You get them in research institutes, tucked away in small caves, perched atop spanking-new urban developments. Clamber up Mount Fuji and one is waiting there at the summit. Aside from desperately keen Shintoi aficionados, few people would complain that Japan suffers any dearth of shrines. While Shinto shrines can often be interesting, atmospheric spots, they tend not to be regarded as actual destinations in themselves.

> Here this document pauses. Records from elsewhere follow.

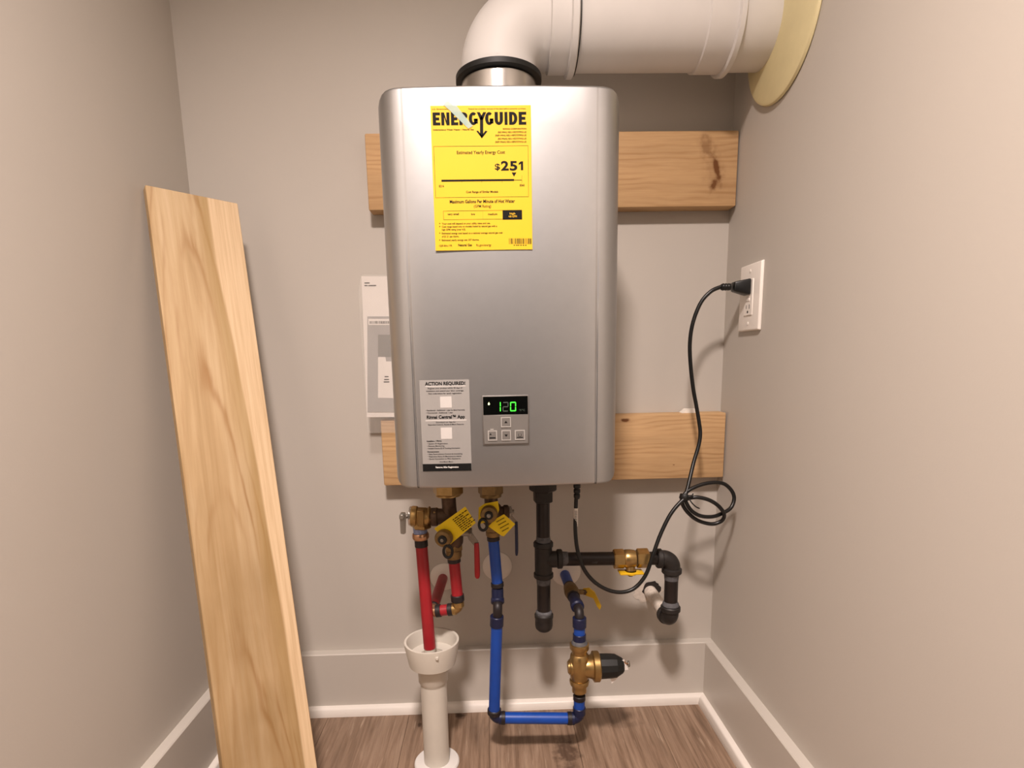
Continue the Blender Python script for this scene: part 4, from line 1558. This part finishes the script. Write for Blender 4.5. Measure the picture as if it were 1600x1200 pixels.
band(BP, 'crimp_band', b2 - s * .024, s, .0128, .009)
ux = b2.x
BP.part('elbow', cp_elbow(b1, b2, (ux, HY, .3), .0112, ln=.020), 'navy_fitting')
zlow = at(905, 1086, HY).z
BP.part('pipe', MB().cyl((ux, HY, b2.z + .012), (ux, HY, zlow - .001), WR), 'blue_pipe')
band(BP, 'crimp_band', (ux, HY, b2.z + .017), (0, 0, 1), .0126, .008, 'navy_fitting')
band(BP, 'crimp_band', (ux, HY, zlow - .010), (0, 0, 1), .0122, .010)

# --- pressure regulator
zr = at(905, 1042, HY).z
PX_ = ux
RG = Thing('pressure_regulator', 'brass water pressure regulator with black bell cap near the baseboard', 'regulator', (PX_, HY, zr - .06))
zA = at(905, 1028, HY).z
zTop = at(907, 1009, HY).z
mb = MB()
mb.lathe((PX_, HY, zr + .030), (0, 0, -1), [(.014, 0), (.0175, .004), (.0185, .012), (.0205, .022), (.0215, .030), (.0205, .038), (.0185, .047), (.0175, .055), (.014, .060)], 32)
mb.lathe((PX_ - .010, HY, zr), (1, 0, 0), [(.019, 0), (.020, .006), (.0195, .018), (.022, .030), (.0245, .036)], 32)
mb.lathe((PX_ + .025, HY, zr), (1, 0, 0), [(.0255, 0), (.0295, .002), (.0295, .0125), (.027, .0145)], 40)
mb.lathe((PX_ - .008, HY, zr), (-1, 0, 0), [(.0165, 0), (.0165, .010), (.014, .0115), (.014, .013), (.0115, .0135), (.0115, .0148), (.006, .015)], 28)
BD = RG.part('body', mb, 'brass')
RG.part('union_nut', MB().lathe((PX_, HY, zr + .026), (0, 0, 1), [(.0135, 0), (.0150, .002), (.0150, .012), (.018, .014)], 28).lathe((PX_, HY, zr + .038), (0, 0, 1), [(.0175, 0), (.0188, .002), (.0188, .011), (.015, .013)], 28), 'brass')
RG.part('union_nut', MB().lathe((PX_, HY, zr - .026), (0, 0, -1), [(.0185, 0), (.0195, .003), (.0185, .010), (.0145, .012), (.0145, .026), (.012, .028)], 28), 'brass')
RG.part('thread_sealant', MB().lathe((PX_, HY, zr + .049), (0, 0, 1), [(.0165, 0), (.0155, .004), (.0125, .008)], 24), 'pipe_dope')
RG.part('bell_cap', MB().lathe((PX_ + .038, HY, zr), (1, 0, 0), [(.0235, 0), (.0240, .001), (.0232, .024), (.0222, .034), (.015, .047), (.0125, .049)], 12), 'black_rubber', ang=20, label='black plastic bell cap')
sc0 = V((PX_ + .086, HY, zr + .002))
AS = RG.part('adjusting_screw', MB().cyl(sc0, sc0 + V((.012, 0, .001)), .0026, n=12).lathe(sc0 + V((.010, 0, .001)), V((.9, -.25, .2)), [(.0055, 0), (.0062, .001), (.0062, .003), (.0045, .004)], 16), 'steel_lever')
mb = MB()
mb.poly([sc0 + V(p) for p in ((-.004, -.006, .012), (.001, -.006, .014), (.010, -.006, -.008), (-.001, -.006, -.009))], (0, .0004, 0))
mb.poly([sc0 + V(p) for p in ((-.026, -.010, -.022), (-.004, -.010, -.012), (-.016, -.010, -.027), (-.024, -.010, -.034))], (0, .0004, 0))
RG.part('paper_tag', mb, 'paper_white', smooth=False)
RG.part('paper_tag', MB().tube(spline([sc0 + V((.001, -.004, .012)), sc0 + V((.004, -.006, .006)), sc0 + V((.010, -.004, .004))], 4), .0014, 8), 'copper')

# --- supply line from the wall with yellow-handled valve
wb = at(882, 896, 0)
EZb = at(904, 952, HY).z
SP = Thing('supply_pipe', 'blue supply pipe from the wall with small brass yellow-handled valve', 'pipe', (PX_, HY, zr + .05))
w0 = V((wb.x, -.001, wb.z))
ec = V((PX_, HY, wb.z - .003))
s = (ec - w0).normalized()
Ls = (ec - w0).length
SP.part('pipe', MB().cyl(w0, w0 + s * .085, WR), 'blue_pipe')
band(SP, 'crimp_band', w0 + s * .068, s, .0122, .010)
VB = SP.part('valve_body', MB().lathe(w0 + s * .076, s, [(.0125, 0), (.0140, .002), (.0140, .012), (.0155, .018), (.0155, .028), (.0135, .034), (.0135, .042), (.0115, .044)], 24).cyl(w0 + s * .098, w0 + s * .098 + V((.026, 0, -.001)), .0055), 'brass_cast')
vq = w0 + s * .098 + V((.024, 0, -.001))
SP.part('stem_nut', MB().hexn(vq, vq + V((.006, 0, 0)), .0062).cyl(vq + V((.004, 0, 0)), vq + V((.009, 0, 0)), .0032), 'bronze_dark', VB)
y_h = vq.y - .004
hq = [at(u, v, y_h + dy) for u, v, dy in ((911, 921, .004), (921, 920, 0), (929, 926, -.006), (934, 936, -.014), (939.5, 948, -.022), (937, 953.5, -.024), (932.5, 947, -.018), (927, 935, -.008), (914, 930, .002))]
SP.part('valve_handle', MB().poly(hq, (.0008, .004, .001)), 'yellow_grip', VB, label='yellow valve handle')
band(SP, 'crimp_band', w0 + s * .116, s, .0128, .010)
SP.part('pipe', MB().cyl(w0 + s * .122, ec - s * .018, WR + .0004), 'navy_fitting')
SP.part('collar', MB().lathe(ec - s * .034, s, [(.0115, 0), (.0132, .002), (.0132, .014), (.0105, .017)], 24), 'navy_fitting')
SP.part('elbow', MB().tube([ec - s * .020] + arc(w0, ec, ec - UZ, .013, 8) + [ec - UZ * .020], .0092, 24), 'black_band')
zc0 = ec.z - .012
band(SP, 'collar', (PX_, HY, zc0), (0, 0, -1), .0134, .020, 'navy_fitting')
SP.part('pipe', MB().cyl((PX_, HY, zc0 - .010), (PX_, HY, zr + .050), WR), 'blue_pipe')
band(SP, 'crimp_band', (PX_, HY, zr + .070), (0, 0, -1), .0128, .014, 'navy_fitting')

# ------------------------------------------------------------------ drain standpipe
FX, FY = -.1441, -.197
DR = Thing('drain_standpipe', 'white plastic drain standpipe with wide open cup on the floor', 'drain pipe', (FX, FY, 0))
mb = MB()
n = 48
pf = [(.0262, .226), (.0275, .2165), (.0425, .2160), (.0450, .2185), (.0523, .2585), (.0523, .2641), (.0482, .2641), (.0472, .262), (.0440, .236), (.0300, .2345), (.0250, .233), (.0250, .210)]
vs, fs = [], []
for r, z in pf:
    for i in range(n):
        t = 2 * math.pi * i / n
        vs.append((FX + r * math.cos(t), FY + r * math.sin(t), z))
for j in range(len(pf) - 1):
    for i in range(n):
        a, b_ = j * n + i, j * n + (i + 1) % n
        fs.append((a, b_, b_ + n, a + n))
mb.add(vs, fs)
CPC = DR.part('cup', mb, 'pvc_drain', ang=30)
lq = at(683, 1029, FY - .0505)
DR.part('moulded_lug', MB().box((lq.x - .003, FY - .0515, lq.z - .0035), (lq.x + .0025, FY - .046, lq.z + .0030), .0008, 1), 'pvc_drain', CPC)
DR.part('reducer', MB().lathe((FX, FY, .222), (0, 0, -1), [(.0305, 0), (.0295, .002), (.0285, .040), (.0268, .0425), (.0262, .0455)], 40), 'pvc_drain')
mb = MB()
DR.part('pipe', MB().cyl((FX, FY, .180), (FX, FY, .003), .0252, n=40), 'pvc_drain')
DR.part('floor_flange', MB().lathe((FX, FY, 0), (0, 0, 1), [(.0445, .0003), (.0445, .0035), (.0425, .0060), (.0265, .0072)], 48), 'pvc_white')

COL.objects.unlink(_to)
bpy.data.objects.remove(_to)
bpy.data.curves.remove(_tc)
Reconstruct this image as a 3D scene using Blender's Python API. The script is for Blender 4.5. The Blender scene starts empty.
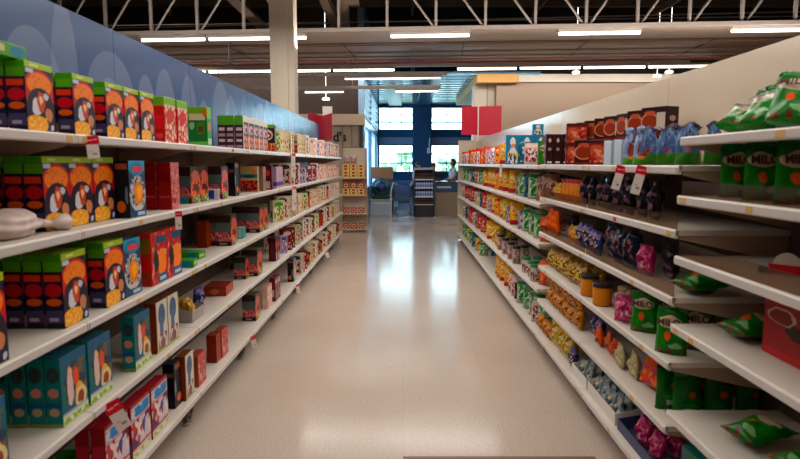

Notable exceptions to this would be the grand shrine of Ise, Shinto's holiest spot, and Itsukushima Shrine near Hiroshima, which with its famed torii standing out in the bay is probably Japan's loveliest shrine. Another place that is definitely worth a long trek just for the shrine alone is Izumo Taisha. Located 40 km west of Matsue in Shimane Prefecture in western Honshu, the shrine of Izumo Taisha is one of the country's most venerated. It is also one of the oldest and, with a height of 24 meters, the tallest Shinto place of worship.

Grand though the structure is today, the present shrine is, in fact, nothing like the size it once was. On the main pine-flanked approach road leading to Izumo Taisha stands the excessively named Exhibit Hall for the Miniature of Ancient Izumo Grand Shrine, within which stands a one-tenth scale model of the shrine as it was between around the years 900 to 1270.